**BRIEF**
Your task is to repeat the entries underneath exactly, minus the pictures.

START ROWS

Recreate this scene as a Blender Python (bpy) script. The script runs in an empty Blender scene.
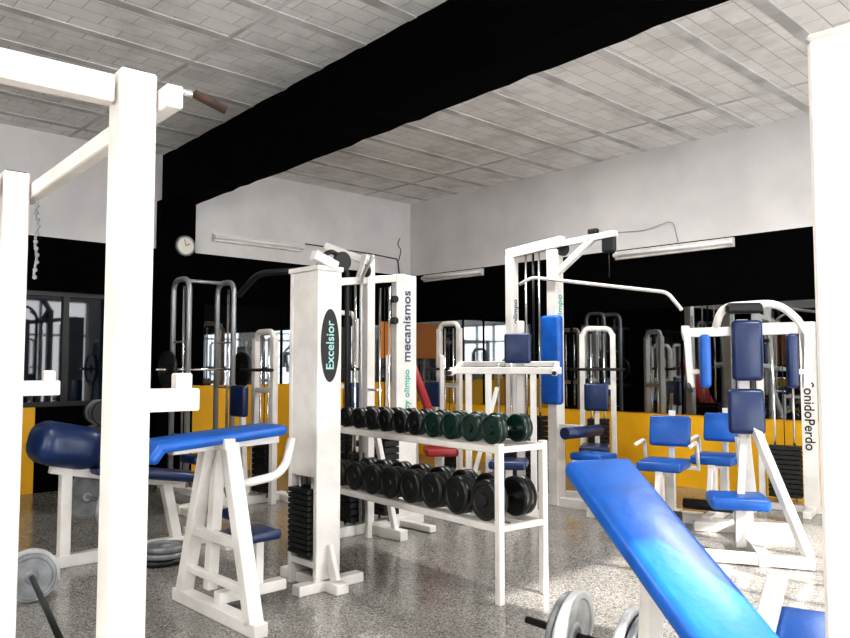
import bpy, bmesh, math, random
from mathutils import Vector, Matrix, Euler
random.seed(4)
RZ=-46.4
CORNER=Vector((-.23,11.8,0))
H=3.87
# ------------------------------------------------------------------ materials
def nt(name):
    m=bpy.data.materials.new(name); m.use_nodes=True
    t=m.node_tree; return m,t,t.nodes['Principled BSDF']
def simple(name,col,rough=.4,metal=0,coat=0,noise=0,nscale=8,bump=0,bscale=60,spec=None):
    m,t,b=nt(name)
    b.inputs['Base Color'].default_value=(*col,1)
    b.inputs['Roughness'].default_value=rough
    b.inputs['Metallic'].default_value=metal
    if spec is not None: b.inputs['Specular IOR Level'].default_value=spec
    if coat: b.inputs['Coat Weight'].default_value=coat; b.inputs['Coat Roughness'].default_value=.2
    tc=t.nodes.new('ShaderNodeTexCoord')
    if noise:
        n=t.nodes.new('ShaderNodeTexNoise'); n.inputs['Scale'].default_value=nscale; n.inputs['Detail'].default_value=6
        t.links.new(tc.outputs['Object'],n.inputs['Vector'])
        r=t.nodes.new('ShaderNodeValToRGB')
        r.color_ramp.elements[0].position=.35; r.color_ramp.elements[1].position=.6
        r.color_ramp.elements[0].color=(*[c*(1-noise) for c in col],1); r.color_ramp.elements[1].color=(*col,1)
        t.links.new(n.outputs['Fac'],r.inputs['Fac']); t.links.new(r.outputs['Color'],b.inputs['Base Color'])
    if bump:
        n2=t.nodes.new('ShaderNodeTexNoise'); n2.inputs['Scale'].default_value=bscale; n2.inputs['Detail'].default_value=4
        t.links.new(tc.outputs['Object'],n2.inputs['Vector'])
        bp=t.nodes.new('ShaderNodeBump'); bp.inputs['Strength'].default_value=bump; bp.inputs['Distance'].default_value=.01
        t.links.new(n2.outputs['Fac'],bp.inputs['Height']); t.links.new(bp.outputs['Normal'],b.inputs['Normal'])
    return m
WHITE=simple('white_enamel',(.77,.745,.705),.38,noise=.16,nscale=5)
PLASTER=simple('white_plaster',(.74,.72,.71),.85,noise=.12,nscale=1.5,bump=.15,bscale=30)
BLACKW=simple('black_wall_paint',(.0015,.0015,.002),.9,spec=.05)
YELLOW=simple('yellow_wall_paint',(.88,.47,.012),.5,noise=.10,nscale=3)
ORANGE=simple('orange_board',(.75,.25,.03),.5)
BLUE=simple('blue_vinyl',(.005,.115,.48),.40,coat=.15,noise=.25,nscale=7,bump=.28,bscale=16)
NAVY=simple('navy_vinyl',(.004,.022,.095),.36,coat=.2,noise=.25,nscale=8,bump=.25,bscale=16)
RED=simple('red_vinyl',(.28,.012,.015),.45,coat=.1)
BLACK=simple('black_rubber',(.008,.008,.009),.5)
IRON=simple('black_iron',(.007,.008,.008),.32,noise=.3,nscale=20)
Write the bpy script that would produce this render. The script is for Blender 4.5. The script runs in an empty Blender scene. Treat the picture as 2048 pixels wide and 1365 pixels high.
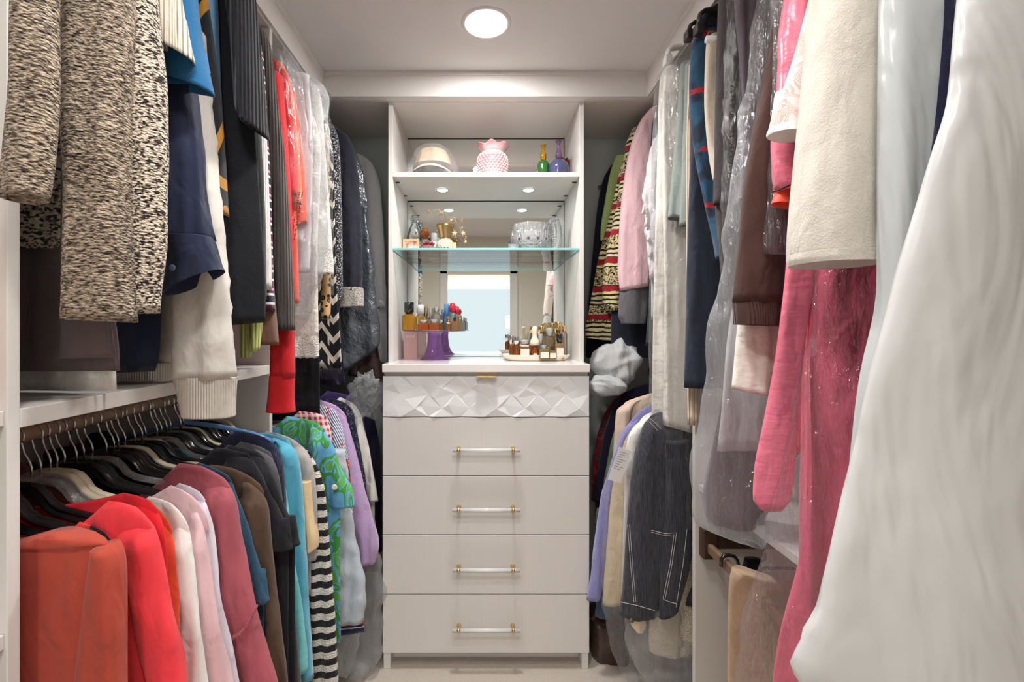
import bpy, bmesh, math, random
import numpy as np
from mathutils import Vector, Matrix
# ------------------------------------------------------------------ camera
scene = bpy.context.scene
COL = scene.collection
F, CX, CY, H = 910.0, 970.0, 655.0, 1.415      # focal length, vanishing point (2048x1365 frame), eye height
cam_d = bpy.data.cameras.new('camera'); cam = bpy.data.objects.new('camera', cam_d); COL.objects.link(cam)
cam_d.sensor_width = 36.0; cam_d.lens = 36.0*F/2048.0
cam_d.shift_x = (1024-CX)/2048.0; cam_d.shift_y = -(682.5-CY)/2048.0
cam_d.clip_start = 0.02
cam.location = (0, 0, H); cam.rotation_euler = (math.pi/2, 0, 0)
scene.camera = cam
# ------------------------------------------------------------------ world + exposure
w = bpy.data.worlds.new('world'); scene.world = w; w.use_nodes = True
w.node_tree.nodes['Background'].inputs[0].default_value = (0.75, 0.87, 1.0, 1)
w.node_tree.nodes['Background'].inputs[1].default_value = 0.6
vs = scene.view_settings
vs.view_transform = 'Standard'; vs.look = 'None'; vs.gamma = 1.0; vs.use_curve_mapping = False
EXPOSURE = 0.26
vs.exposure = EXPOSURE
CAN_POWER = 135.0       # radiance of the recessed ceiling lamps
PUCK_POWER = 70.0
# ------------------------------------------------------------------ helpers
def P(px, py, Y): return ((px-CX)*Y/F, Y, H-(py-CY)*Y/F)
def PX(px, Y): return (px-CX)*Y/F
def PZ(py, Y): return H-(py-CY)*Y/F
def lin(c):
    o = []
    for v in c[:3]:
        v /= 255.0
        o.append(v/12.92 if v <= 0.04045 else ((v+0.055)/1.055)**2.4)
    return (o[0], o[1], o[2], 1.0)
def props(o, label=None, cat=None, group=None, kind=None):
    if label: o['label'] = label
    if cat: o['category'] = cat
    if group: o['group'] = group
    if kind: o['kind'] = kind
    return o
def empty(name, loc, label=None, cat=None, group=None):
    o = bpy.data.objects.new(name, None); COL.objects.link(o); o.location = loc; o.empty_display_size = 0.05
    return props(o, label, cat, group)
def link(name, me, mat, parent=None, loc=(0, 0, 0), smooth=False):
    o = bpy.data.objects.new(name, me); COL.objects.link(o)
    if mat is not None and len(me.materials) == 0: me.materials.append(mat)
    if smooth: me.polygons.foreach_set('use_smooth', [True]*len(me.polygons))
    o.location = loc
    if parent is not None: o.parent = parent
    return o
def mesh_from(name, verts, faces):
    me = bpy.data.meshes.new(name); me.from_pydata([tuple(v) for v in verts], [], faces); me.update(); return me
def fix(bm):
    bmesh.ops.recalc_face_normals(bm, faces=bm.faces[:])
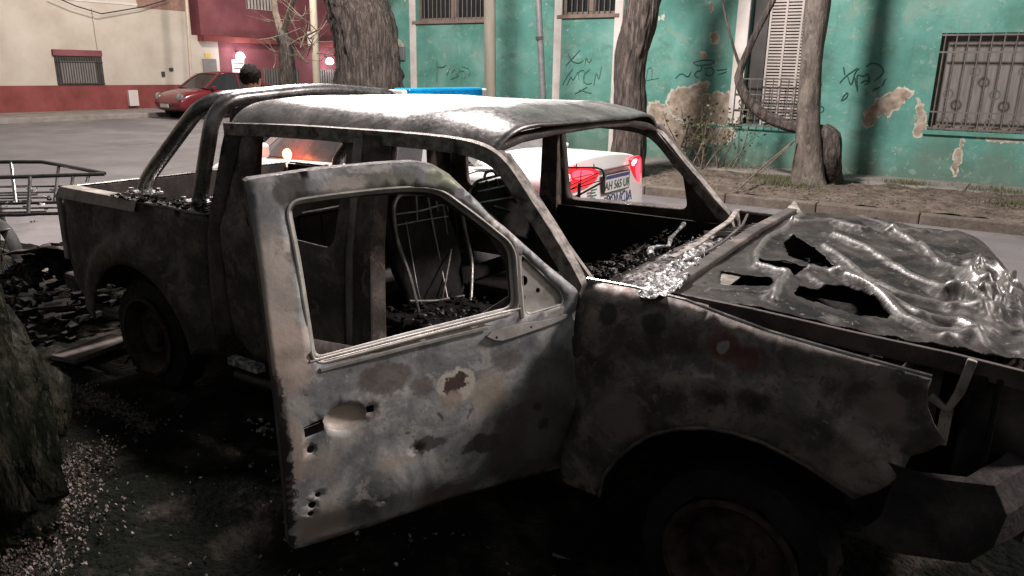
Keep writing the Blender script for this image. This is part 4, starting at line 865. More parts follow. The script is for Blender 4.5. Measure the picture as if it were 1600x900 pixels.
# charred rubble along the rail and in the bed
def lumps(n, box_, s0, m, name='charred_debris', seed=1, zf=None):
    rnd = random.Random(seed); g = MB()
    for k in range(n):
        c = Vector([rnd.uniform(box_[i], box_[i+3]) for i in range(3)]); 
        if zf: c.z = zf(c.x, c.y)+rnd.uniform(-.003, .012)
        s_ = s0*rnd.uniform(.3, 1.2); v = []
        for i in range(8): v.append(c+Vector(((1 if i & 1 else -1)*s_*rnd.uniform(.3, 1), (1 if i & 2 else -1)*s_*rnd.uniform(.3, 1), (1 if i & 4 else -1)*s_*rnd.uniform(.2, .6))))
        g.add(v, [(0, 1, 3, 2), (4, 6, 7, 5), (0, 4, 5, 1), (2, 3, 7, 6), (0, 2, 6, 4), (1, 5, 7, 3)])
    o = g.build(name, m); o['kind'] = 'stuff'; return o
part(lumps(260, (-3.42, -.86, 1.045, -2.62, -.75, 1.065), .011, M['black'], seed=3)); part(lumps(60, (-3.42, -.86, 1.045, -2.62, -.75, 1.07), .009, M['ash'], seed=33))
part(lumps(300, (-3.9, -.74, .54, -2.7, .74, .60), .04, M['black'], seed=4))
part(lumps(60, (-2.95, -.60, .66, -2.66, -.25, .84), .05, M['ash'], seed=14))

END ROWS

**REPLY TO THE EXERCISE**
Recreate this scene as a Blender Python (bpy) script. The script runs in an empty Blender scene.
import bpy, bmesh, math, random
from mathutils import Vector, Matrix, Euler
random.seed(4)
RZ=-46.4
CORNER=Vector((-.23,11.8,0))
H=3.87
# ------------------------------------------------------------------ materials
def nt(name):
    m=bpy.data.materials.new(name); m.use_nodes=True
    t=m.node_tree; return m,t,t.nodes['Principled BSDF']
def simple(name,col,rough=.4,metal=0,coat=0,noise=0,nscale=8,bump=0,bscale=60,spec=None):
    m,t,b=nt(name)
    b.inputs['Base Color'].default_value=(*col,1)
    b.inputs['Roughness'].default_value=rough
    b.inputs['Metallic'].default_value=metal
    if spec is not None: b.inputs['Specular IOR Level'].default_value=spec
    if coat: b.inputs['Coat Weight'].default_value=coat; b.inputs['Coat Roughness'].default_value=.2
    tc=t.nodes.new('ShaderNodeTexCoord')
    if noise:
        n=t.nodes.new('ShaderNodeTexNoise'); n.inputs['Scale'].default_value=nscale; n.inputs['Detail'].default_value=6
        t.links.new(tc.outputs['Object'],n.inputs['Vector'])
        r=t.nodes.new('ShaderNodeValToRGB')
        r.color_ramp.elements[0].position=.35; r.color_ramp.elements[1].position=.6
        r.color_ramp.elements[0].color=(*[c*(1-noise) for c in col],1); r.color_ramp.elements[1].color=(*col,1)
        t.links.new(n.outputs['Fac'],r.inputs['Fac']); t.links.new(r.outputs['Color'],b.inputs['Base Color'])
    if bump:
        n2=t.nodes.new('ShaderNodeTexNoise'); n2.inputs['Scale'].default_value=bscale; n2.inputs['Detail'].default_value=4
        t.links.new(tc.outputs['Object'],n2.inputs['Vector'])
        bp=t.nodes.new('ShaderNodeBump'); bp.inputs['Strength'].default_value=bump; bp.inputs['Distance'].default_value=.01
        t.links.new(n2.outputs['Fac'],bp.inputs['Height']); t.links.new(bp.outputs['Normal'],b.inputs['Normal'])
    return m
WHITE=simple('white_enamel',(.77,.745,.705),.38,noise=.16,nscale=5)
PLASTER=simple('white_plaster',(.74,.72,.71),.85,noise=.12,nscale=1.5,bump=.15,bscale=30)
BLACKW=simple('black_wall_paint',(.0015,.0015,.002),.9,spec=.05)
YELLOW=simple('yellow_wall_paint',(.88,.47,.012),.5,noise=.10,nscale=3)
ORANGE=simple('orange_board',(.75,.25,.03),.5)
BLUE=simple('blue_vinyl',(.005,.115,.48),.40,coat=.15,noise=.25,nscale=7,bump=.28,bscale=16)
NAVY=simple('navy_vinyl',(.004,.022,.095),.36,coat=.2,noise=.25,nscale=8,bump=.25,bscale=16)
RED=simple('red_vinyl',(.28,.012,.015),.45,coat=.1)
BLACK=simple('black_rubber',(.008,.008,.009),.5)
IRON=simple('black_iron',(.007,.008,.008),.32,noise=.3,nscale=20)
Write the bpy script that would produce this render. The script is for Blender 4.5. The script runs in an empty Blender scene. Treat the picture as 2048 pixels wide and 1365 pixels high.
import bpy, bmesh, math, random
import numpy as np
from mathutils import Vector, Matrix
# ------------------------------------------------------------------ camera
scene = bpy.context.scene
COL = scene.collection
F, CX, CY, H = 910.0, 970.0, 655.0, 1.415      # focal length, vanishing point (2048x1365 frame), eye height
cam_d = bpy.data.cameras.new('camera'); cam = bpy.data.objects.new('camera', cam_d); COL.objects.link(cam)
cam_d.sensor_width = 36.0; cam_d.lens = 36.0*F/2048.0
cam_d.shift_x = (1024-CX)/2048.0; cam_d.shift_y = -(682.5-CY)/2048.0
cam_d.clip_start = 0.02
cam.location = (0, 0, H); cam.rotation_euler = (math.pi/2, 0, 0)
scene.camera = cam
# ------------------------------------------------------------------ world + exposure
w = bpy.data.worlds.new('world'); scene.world = w; w.use_nodes = True
w.node_tree.nodes['Background'].inputs[0].default_value = (0.75, 0.87, 1.0, 1)
w.node_tree.nodes['Background'].inputs[1].default_value = 0.6
vs = scene.view_settings
vs.view_transform = 'Standard'; vs.look = 'None'; vs.gamma = 1.0; vs.use_curve_mapping = False
EXPOSURE = 0.26
vs.exposure = EXPOSURE
CAN_POWER = 135.0       # radiance of the recessed ceiling lamps
PUCK_POWER = 70.0
# ------------------------------------------------------------------ helpers
def P(px, py, Y): return ((px-CX)*Y/F, Y, H-(py-CY)*Y/F)
def PX(px, Y): return (px-CX)*Y/F
def PZ(py, Y): return H-(py-CY)*Y/F
def lin(c):
    o = []
    for v in c[:3]:
        v /= 255.0
        o.append(v/12.92 if v <= 0.04045 else ((v+0.055)/1.055)**2.4)
    return (o[0], o[1], o[2], 1.0)
def props(o, label=None, cat=None, group=None, kind=None):
    if label: o['label'] = label
    if cat: o['category'] = cat
    if group: o['group'] = group
    if kind: o['kind'] = kind
    return o
def empty(name, loc, label=None, cat=None, group=None):
    o = bpy.data.objects.new(name, None); COL.objects.link(o); o.location = loc; o.empty_display_size = 0.05
    return props(o, label, cat, group)
def link(name, me, mat, parent=None, loc=(0, 0, 0), smooth=False):
    o = bpy.data.objects.new(name, me); COL.objects.link(o)
    if mat is not None and len(me.materials) == 0: me.materials.append(mat)
    if smooth: me.polygons.foreach_set('use_smooth', [True]*len(me.polygons))
    o.location = loc
    if parent is not None: o.parent = parent
    return o
def mesh_from(name, verts, faces):
    me = bpy.data.meshes.new(name); me.from_pydata([tuple(v) for v in verts], [], faces); me.update(); return me
def fix(bm):
    bmesh.ops.recalc_face_normals(bm, faces=bm.faces[:])
Keep writing the Blender script for this image. This is part 4, starting at line 865. More parts follow. The script is for Blender 4.5. Measure the picture as if it were 1600x900 pixels.
# charred rubble along the rail and in the bed
def lumps(n, box_, s0, m, name='charred_debris', seed=1, zf=None):
    rnd = random.Random(seed); g = MB()
    for k in range(n):
        c = Vector([rnd.uniform(box_[i], box_[i+3]) for i in range(3)]); 
        if zf: c.z = zf(c.x, c.y)+rnd.uniform(-.003, .012)
        s_ = s0*rnd.uniform(.3, 1.2); v = []
        for i in range(8): v.append(c+Vector(((1 if i & 1 else -1)*s_*rnd.uniform(.3, 1), (1 if i & 2 else -1)*s_*rnd.uniform(.3, 1), (1 if i & 4 else -1)*s_*rnd.uniform(.2, .6))))
        g.add(v, [(0, 1, 3, 2), (4, 6, 7, 5), (0, 4, 5, 1), (2, 3, 7, 6), (0, 2, 6, 4), (1, 5, 7, 3)])
    o = g.build(name, m); o['kind'] = 'stuff'; return o
part(lumps(260, (-3.42, -.86, 1.045, -2.62, -.75, 1.065), .011, M['black'], seed=3)); part(lumps(60, (-3.42, -.86, 1.045, -2.62, -.75, 1.07), .009, M['ash'], seed=33))
part(lumps(300, (-3.9, -.74, .54, -2.7, .74, .60), .04, M['black'], seed=4))
part(lumps(60, (-2.95, -.60, .66, -2.66, -.25, .84), .05, M['ash'], seed=14))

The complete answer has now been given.